WA fires downgraded amid easing conditions

Easing weather conditions are helping firefighters battle the blaze that has killed two people and destroyed more than 140 properties.


But the Department of Fire and Emergency Services says the threat still remains.

Fire crews in Western Australia are describing the massive bushfire in the state’s southwest as “contained but not controlled”.

Calmer weather conditions have been a welcome reprieve for firefighters entering their sixth day of battling the blaze which has burnt more than 70,000 hectares of land.

The bushfire was sparked by lightning last Wednesday morning.

An emergency warning in place for east of Waroona, Hamel, Yarloop and surrounding areas has now been downgraded to ‘watch and act’.

Damon Childs, from the Department of Fire and Emergency Services, says favourable conditions have led to the downgrade.

“Fortunately we’ve had better weather conditions in the last couple of days and that’s assisted firefighting operations. We’ve also had a chance to contain the fires so we’ve got containment lines around the fire and we still have some areas that have uncontrolled fire but they are contained so there’s no real danger. So we could downgrade the alerts to a watch and act in certain areas and some others have even come down as low as an all clear and other ones in between are an advice.”

Easing conditions also saw the alert level drop to advice for Preston Beach and Lake Clifton including the Waroona townsite.

An advice alert remains in place for Pamelup Estate to Binningup townsite, including the townsite of Myalup.

Four firefighters have been injured, while a New South Wales contingent, including 60 firefighters, is now assisting fatigued local crews.

Volunteers who battled to save the town of Yarloop have used social media to defend themselves from criticism that residents were not adequately warned of the danger.

But Yarloop resident Alan Coleman, who was inside his home just minutes before the flames hit, says people should’ve been given more warning.

“Very frightening, it was scary. The fire was just roaring all the time, the house on the corner caught fire, just helped my neighbours out, got them on the oval. And yeah, everything went wrong.”

Authorities have also discovered two bodies in Yarloop of men aged 73 and 77, who are believed to have died in the blaze.

Meanwhile, a number of major roads in the area remain closed raising concerns about food supplies to the southwest.

Local MP Murray Cowper says the road closures could be felt as far as supermarkets in Perth and other towns, with market gardeners struggling to get their produce through.

Mr Cowper says milk supplies may also run short, as major dairy suppliers in the Harvey area were forced to dump milk.

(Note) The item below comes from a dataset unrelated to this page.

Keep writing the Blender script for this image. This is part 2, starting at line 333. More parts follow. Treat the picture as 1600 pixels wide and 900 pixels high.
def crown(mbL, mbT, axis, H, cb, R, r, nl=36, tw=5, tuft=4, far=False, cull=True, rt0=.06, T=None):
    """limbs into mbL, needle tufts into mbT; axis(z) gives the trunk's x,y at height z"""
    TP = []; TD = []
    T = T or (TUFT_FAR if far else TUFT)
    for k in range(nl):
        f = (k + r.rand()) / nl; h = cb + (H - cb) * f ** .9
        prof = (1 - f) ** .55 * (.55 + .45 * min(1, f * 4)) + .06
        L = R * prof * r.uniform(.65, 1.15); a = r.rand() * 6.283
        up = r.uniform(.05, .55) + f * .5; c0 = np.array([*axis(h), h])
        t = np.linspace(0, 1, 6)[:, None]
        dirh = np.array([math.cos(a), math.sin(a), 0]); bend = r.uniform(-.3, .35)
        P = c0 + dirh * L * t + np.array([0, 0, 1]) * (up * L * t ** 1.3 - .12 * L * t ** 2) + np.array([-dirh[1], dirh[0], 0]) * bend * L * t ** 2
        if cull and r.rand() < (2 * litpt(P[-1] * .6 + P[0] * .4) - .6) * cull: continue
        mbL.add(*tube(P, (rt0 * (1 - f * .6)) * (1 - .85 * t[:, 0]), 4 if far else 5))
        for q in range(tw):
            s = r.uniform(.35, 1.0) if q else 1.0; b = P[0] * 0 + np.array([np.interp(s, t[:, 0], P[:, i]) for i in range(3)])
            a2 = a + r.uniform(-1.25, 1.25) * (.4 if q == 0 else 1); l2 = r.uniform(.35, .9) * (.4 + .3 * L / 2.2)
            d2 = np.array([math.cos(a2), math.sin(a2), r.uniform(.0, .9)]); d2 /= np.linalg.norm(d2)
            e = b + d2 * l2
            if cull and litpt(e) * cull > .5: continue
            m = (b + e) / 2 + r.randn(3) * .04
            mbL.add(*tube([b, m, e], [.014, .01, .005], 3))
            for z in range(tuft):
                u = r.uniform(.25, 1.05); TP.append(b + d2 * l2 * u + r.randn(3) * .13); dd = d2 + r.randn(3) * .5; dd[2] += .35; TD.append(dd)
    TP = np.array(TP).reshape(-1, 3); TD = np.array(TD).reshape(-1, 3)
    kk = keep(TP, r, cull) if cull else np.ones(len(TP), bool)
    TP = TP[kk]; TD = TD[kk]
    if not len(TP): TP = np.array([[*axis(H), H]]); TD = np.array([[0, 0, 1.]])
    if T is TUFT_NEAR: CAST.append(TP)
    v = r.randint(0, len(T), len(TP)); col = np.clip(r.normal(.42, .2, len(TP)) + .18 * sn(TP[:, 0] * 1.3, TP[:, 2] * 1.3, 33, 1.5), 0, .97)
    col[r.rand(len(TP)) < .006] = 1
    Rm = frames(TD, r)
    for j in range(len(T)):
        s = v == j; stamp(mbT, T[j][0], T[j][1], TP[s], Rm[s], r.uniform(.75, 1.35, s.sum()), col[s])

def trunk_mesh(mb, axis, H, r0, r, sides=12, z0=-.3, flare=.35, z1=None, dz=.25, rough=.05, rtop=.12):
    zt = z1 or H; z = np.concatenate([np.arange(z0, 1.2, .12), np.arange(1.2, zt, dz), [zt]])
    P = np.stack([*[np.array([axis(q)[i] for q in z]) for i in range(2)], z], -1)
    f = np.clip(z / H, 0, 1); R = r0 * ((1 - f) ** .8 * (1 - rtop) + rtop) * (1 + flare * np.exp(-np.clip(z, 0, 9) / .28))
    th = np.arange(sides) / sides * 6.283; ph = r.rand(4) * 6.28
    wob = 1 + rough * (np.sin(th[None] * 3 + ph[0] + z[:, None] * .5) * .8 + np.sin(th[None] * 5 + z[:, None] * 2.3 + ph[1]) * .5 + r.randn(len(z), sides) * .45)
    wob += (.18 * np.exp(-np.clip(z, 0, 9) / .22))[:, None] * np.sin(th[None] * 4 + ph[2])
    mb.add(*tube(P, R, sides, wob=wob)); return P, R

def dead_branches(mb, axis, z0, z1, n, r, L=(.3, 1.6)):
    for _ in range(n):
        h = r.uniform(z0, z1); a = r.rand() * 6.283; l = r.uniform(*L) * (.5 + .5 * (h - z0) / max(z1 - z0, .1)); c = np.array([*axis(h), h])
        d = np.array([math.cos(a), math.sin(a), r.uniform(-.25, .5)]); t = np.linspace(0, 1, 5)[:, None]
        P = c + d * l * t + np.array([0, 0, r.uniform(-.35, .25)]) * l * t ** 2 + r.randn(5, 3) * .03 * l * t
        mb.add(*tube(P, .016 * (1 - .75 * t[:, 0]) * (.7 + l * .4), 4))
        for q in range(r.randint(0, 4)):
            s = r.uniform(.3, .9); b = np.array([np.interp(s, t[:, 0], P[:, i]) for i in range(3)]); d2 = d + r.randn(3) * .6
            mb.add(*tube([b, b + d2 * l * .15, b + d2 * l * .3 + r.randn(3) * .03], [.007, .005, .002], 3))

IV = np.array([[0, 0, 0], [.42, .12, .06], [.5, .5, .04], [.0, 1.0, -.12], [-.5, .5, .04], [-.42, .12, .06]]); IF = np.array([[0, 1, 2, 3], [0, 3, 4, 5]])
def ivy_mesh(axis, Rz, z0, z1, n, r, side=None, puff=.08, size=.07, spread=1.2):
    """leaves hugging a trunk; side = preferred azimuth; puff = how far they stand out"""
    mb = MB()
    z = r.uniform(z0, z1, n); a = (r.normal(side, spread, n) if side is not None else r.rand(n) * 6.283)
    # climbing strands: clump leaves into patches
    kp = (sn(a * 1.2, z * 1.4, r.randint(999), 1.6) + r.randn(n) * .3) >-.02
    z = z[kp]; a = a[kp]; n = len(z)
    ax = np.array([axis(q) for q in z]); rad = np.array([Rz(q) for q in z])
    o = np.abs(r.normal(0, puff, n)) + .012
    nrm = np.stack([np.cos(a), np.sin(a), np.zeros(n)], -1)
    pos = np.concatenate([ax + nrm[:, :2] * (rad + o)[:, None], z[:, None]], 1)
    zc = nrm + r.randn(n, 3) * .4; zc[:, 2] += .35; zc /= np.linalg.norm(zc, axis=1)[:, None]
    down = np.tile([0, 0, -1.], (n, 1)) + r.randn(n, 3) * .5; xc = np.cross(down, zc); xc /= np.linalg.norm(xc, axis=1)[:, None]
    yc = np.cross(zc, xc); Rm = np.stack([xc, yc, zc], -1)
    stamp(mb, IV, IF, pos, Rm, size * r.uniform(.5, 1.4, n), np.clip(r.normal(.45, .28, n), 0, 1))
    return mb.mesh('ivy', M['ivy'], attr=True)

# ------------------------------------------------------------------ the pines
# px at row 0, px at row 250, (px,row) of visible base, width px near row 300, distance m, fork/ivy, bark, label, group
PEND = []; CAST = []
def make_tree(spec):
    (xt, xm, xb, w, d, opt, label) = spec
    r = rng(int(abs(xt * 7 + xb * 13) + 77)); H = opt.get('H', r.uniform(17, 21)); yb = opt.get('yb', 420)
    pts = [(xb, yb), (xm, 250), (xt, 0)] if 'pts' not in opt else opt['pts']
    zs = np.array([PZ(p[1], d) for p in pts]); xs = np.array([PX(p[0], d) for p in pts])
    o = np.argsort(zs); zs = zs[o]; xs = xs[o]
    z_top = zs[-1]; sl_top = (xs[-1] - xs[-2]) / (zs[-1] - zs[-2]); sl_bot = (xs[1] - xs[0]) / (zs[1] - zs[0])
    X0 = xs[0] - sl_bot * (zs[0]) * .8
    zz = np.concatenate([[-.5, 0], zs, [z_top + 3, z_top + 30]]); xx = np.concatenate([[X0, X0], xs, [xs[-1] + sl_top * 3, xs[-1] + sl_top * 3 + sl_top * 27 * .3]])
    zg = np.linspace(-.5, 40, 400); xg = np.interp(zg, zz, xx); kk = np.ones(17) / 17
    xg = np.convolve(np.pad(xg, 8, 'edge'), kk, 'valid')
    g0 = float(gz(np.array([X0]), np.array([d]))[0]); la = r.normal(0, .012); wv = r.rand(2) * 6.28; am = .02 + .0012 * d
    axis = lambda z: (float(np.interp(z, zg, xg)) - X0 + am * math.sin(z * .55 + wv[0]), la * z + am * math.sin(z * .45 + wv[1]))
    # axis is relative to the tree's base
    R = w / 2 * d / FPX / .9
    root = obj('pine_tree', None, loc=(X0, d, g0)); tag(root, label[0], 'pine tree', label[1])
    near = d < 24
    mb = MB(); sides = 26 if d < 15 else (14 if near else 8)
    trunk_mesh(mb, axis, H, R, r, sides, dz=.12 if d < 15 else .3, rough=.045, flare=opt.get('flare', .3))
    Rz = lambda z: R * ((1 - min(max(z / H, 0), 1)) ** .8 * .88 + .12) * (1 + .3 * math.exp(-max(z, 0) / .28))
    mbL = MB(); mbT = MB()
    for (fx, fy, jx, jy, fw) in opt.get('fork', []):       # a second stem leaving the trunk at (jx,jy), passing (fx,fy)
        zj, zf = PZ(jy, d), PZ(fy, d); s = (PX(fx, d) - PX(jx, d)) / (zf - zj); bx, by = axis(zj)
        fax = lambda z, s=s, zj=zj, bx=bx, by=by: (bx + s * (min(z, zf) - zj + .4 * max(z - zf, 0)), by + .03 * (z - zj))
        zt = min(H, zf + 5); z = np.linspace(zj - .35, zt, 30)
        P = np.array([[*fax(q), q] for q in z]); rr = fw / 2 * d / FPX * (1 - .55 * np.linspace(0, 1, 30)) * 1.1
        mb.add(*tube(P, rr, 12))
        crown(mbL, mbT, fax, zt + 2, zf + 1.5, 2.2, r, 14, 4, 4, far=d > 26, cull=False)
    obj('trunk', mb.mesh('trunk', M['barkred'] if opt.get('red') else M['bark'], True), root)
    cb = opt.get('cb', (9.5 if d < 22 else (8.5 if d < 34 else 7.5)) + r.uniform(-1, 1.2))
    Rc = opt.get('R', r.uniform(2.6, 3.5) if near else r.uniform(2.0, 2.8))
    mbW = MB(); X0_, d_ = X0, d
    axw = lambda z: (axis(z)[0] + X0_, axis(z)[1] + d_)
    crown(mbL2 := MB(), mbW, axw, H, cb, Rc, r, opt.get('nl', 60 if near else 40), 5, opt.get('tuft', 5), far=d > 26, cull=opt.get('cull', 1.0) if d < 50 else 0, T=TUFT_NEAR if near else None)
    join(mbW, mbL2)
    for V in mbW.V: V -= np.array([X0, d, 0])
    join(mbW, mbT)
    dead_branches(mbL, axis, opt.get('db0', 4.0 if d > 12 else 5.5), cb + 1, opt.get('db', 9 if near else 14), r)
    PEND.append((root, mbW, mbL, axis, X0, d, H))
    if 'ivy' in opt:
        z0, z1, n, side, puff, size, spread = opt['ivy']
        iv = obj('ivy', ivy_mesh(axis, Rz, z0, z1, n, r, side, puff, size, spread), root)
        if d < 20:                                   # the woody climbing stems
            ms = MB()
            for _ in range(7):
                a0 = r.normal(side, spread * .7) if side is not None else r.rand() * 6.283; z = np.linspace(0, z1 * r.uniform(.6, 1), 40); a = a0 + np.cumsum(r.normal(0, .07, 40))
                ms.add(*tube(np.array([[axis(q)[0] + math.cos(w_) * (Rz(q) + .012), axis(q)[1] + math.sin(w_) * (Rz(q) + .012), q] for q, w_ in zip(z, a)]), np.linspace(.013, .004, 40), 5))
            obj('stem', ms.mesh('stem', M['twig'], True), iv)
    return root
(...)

Store owners, like Colin Bell in the town of Binningup, have been allowed through roadblocks after running critically low on supplies.

“We’ve run out at a lot of stores and we can’t top the shop up, they wouldn’t let the trucks in this week to supply the community with the goods, so yeah, we’re just doing what we can do.”

Fire crews are hoping for better news as stable weather conditions are expected over the next few days, before high temperatures and strong winds once again take hold.